During lithokratia, normal elections are suspended. A black stone, perhaps from a falling star, is taken from its resting place in the back of the Temple of the Divine Marriage and placed in the center of the assembly field. From among the people a
Klefton, or lifter, is elected, who will help guide the assembly through the crisis and stand upon the stone. The
Klefton is vested only in veto authority of intemperate assembly laws, but can also propose new laws to the assembly andand has far less limits on the subjects on which he can speak on in the assembly than any ordinary officer. Ten
Kleftes are chosen by lot to hold him up, and can restrain him by majority vote, as well as being able to propose laws to the people. A
strategos is elected per usual, but with the assembly taking direct control, the government reverts to a state of popular supremacy until the crisis has ended. Lithokratia can be lifted by a simple majority vote of the assembly once the crisis appears to have passed, or if the war has ended; it cannot be held for more than a two-year period, and once lithokratia has ended the situation in the city will revert to normal and elections will be held in the following year.
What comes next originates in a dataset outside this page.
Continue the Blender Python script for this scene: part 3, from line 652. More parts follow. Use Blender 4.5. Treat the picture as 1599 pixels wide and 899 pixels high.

The purpose of Lithokratia as a law was to allow for an end to all factionalism and distraction during a period of grave danger. With the assembly empowered to make all the decisions, lithokratia represents an unprecedented opportunity for an ordinary citizen to make their voice heard, but if it is maintained for too long, the happiness of the city's aristocracy will erode, the city's traditional institutions will lose their influence, and the city's position in other spheres will suffer as the lithokratia is necessarily limited in focus to ending an existential crisis to the city's safety.
A lithokratia is an extraordinary opportunity for citizens to implement wide-ranging reforms in responding to a crisis, but it is also a tool used sparingly and carefully only in the most dangerous circumstances for a short period of time. Since its introduction, Eretria has been blessed to have never been in a situation where its use has been necessary.